Every line holding the word "picture" counts once. Give the total, nothing more.

SUPPLIED INFORMATION:
----------

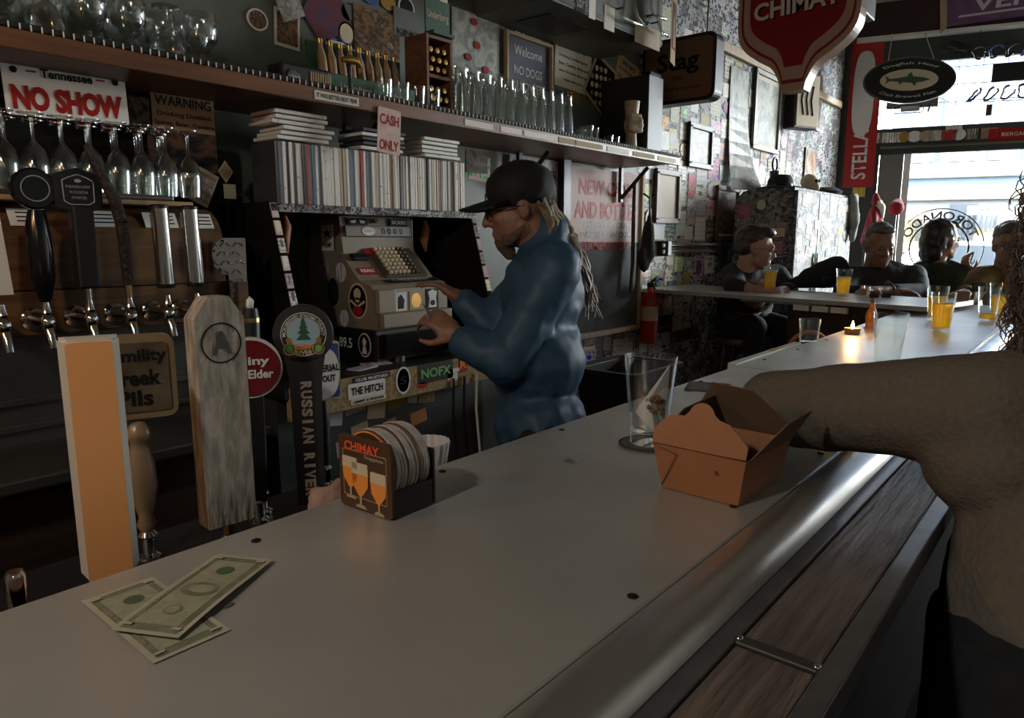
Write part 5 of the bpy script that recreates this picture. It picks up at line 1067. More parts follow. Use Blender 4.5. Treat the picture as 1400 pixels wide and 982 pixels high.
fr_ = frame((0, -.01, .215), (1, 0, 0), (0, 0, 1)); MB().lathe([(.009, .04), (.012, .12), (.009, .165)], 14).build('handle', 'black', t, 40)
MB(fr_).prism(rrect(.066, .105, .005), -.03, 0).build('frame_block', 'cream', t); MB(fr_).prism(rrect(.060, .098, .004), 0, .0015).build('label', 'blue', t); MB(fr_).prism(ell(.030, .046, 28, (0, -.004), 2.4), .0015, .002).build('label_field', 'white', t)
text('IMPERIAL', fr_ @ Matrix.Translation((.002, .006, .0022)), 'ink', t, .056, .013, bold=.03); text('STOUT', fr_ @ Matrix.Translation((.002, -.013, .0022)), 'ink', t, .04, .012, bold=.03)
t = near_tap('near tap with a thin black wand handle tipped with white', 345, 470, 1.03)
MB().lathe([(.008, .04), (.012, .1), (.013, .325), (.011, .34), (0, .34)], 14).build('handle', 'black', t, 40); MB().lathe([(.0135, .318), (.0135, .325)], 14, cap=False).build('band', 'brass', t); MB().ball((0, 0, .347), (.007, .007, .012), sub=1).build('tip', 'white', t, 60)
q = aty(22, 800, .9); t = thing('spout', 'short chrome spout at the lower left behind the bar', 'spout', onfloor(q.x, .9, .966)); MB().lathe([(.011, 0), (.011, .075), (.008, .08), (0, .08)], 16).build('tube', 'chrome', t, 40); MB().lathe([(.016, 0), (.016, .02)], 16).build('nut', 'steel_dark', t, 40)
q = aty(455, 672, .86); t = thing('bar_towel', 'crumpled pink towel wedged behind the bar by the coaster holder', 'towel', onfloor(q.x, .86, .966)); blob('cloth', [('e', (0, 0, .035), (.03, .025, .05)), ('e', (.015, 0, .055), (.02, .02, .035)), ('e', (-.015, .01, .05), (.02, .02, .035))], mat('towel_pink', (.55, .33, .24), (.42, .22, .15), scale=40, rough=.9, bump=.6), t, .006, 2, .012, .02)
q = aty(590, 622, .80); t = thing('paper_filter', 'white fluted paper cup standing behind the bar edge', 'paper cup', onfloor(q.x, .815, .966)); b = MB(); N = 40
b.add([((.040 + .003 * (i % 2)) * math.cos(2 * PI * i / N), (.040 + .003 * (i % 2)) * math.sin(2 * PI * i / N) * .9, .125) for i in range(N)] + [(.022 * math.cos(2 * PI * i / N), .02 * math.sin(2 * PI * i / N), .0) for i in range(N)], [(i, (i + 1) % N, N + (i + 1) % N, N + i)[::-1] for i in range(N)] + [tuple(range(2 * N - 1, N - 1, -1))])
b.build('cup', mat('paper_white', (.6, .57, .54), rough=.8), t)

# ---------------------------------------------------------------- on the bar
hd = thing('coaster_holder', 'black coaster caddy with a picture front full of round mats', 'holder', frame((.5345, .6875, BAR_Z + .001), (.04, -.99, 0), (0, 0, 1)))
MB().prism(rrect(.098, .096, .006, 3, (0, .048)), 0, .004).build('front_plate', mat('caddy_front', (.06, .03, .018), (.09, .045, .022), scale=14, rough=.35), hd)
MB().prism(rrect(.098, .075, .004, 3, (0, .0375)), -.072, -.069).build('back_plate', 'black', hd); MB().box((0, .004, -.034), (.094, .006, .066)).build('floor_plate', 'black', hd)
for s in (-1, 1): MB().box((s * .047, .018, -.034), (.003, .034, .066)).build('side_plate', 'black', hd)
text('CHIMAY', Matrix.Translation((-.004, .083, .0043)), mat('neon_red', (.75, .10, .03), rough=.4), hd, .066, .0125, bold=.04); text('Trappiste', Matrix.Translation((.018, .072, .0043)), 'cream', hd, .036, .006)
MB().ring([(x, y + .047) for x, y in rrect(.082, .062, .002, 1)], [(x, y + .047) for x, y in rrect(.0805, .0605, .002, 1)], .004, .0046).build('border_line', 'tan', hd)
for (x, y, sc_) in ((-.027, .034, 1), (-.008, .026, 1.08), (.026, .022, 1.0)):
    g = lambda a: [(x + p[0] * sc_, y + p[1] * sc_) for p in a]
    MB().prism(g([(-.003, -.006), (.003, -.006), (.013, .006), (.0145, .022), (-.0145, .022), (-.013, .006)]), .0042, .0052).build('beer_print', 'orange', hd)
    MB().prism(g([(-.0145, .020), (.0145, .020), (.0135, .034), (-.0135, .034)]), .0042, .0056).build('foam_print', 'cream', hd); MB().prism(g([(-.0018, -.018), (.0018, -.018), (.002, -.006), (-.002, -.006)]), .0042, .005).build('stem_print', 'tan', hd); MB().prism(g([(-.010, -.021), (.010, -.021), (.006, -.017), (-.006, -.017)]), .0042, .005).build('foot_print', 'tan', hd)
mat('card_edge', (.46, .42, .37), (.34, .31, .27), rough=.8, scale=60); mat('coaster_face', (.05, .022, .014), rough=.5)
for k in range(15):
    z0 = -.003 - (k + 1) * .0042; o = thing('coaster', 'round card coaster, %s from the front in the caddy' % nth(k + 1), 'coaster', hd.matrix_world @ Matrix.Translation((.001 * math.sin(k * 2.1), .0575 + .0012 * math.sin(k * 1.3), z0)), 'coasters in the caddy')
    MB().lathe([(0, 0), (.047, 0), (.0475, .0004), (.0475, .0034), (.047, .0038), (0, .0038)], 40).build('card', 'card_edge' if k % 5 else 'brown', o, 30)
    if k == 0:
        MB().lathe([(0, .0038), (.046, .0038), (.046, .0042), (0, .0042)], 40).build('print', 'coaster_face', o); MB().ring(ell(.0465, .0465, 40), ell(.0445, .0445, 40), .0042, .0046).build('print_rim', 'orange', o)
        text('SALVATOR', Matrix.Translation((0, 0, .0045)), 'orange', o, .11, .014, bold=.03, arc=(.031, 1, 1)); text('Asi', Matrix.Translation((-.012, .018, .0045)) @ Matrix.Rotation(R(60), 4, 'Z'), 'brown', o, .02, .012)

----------

CORRECT OUTPUT:
2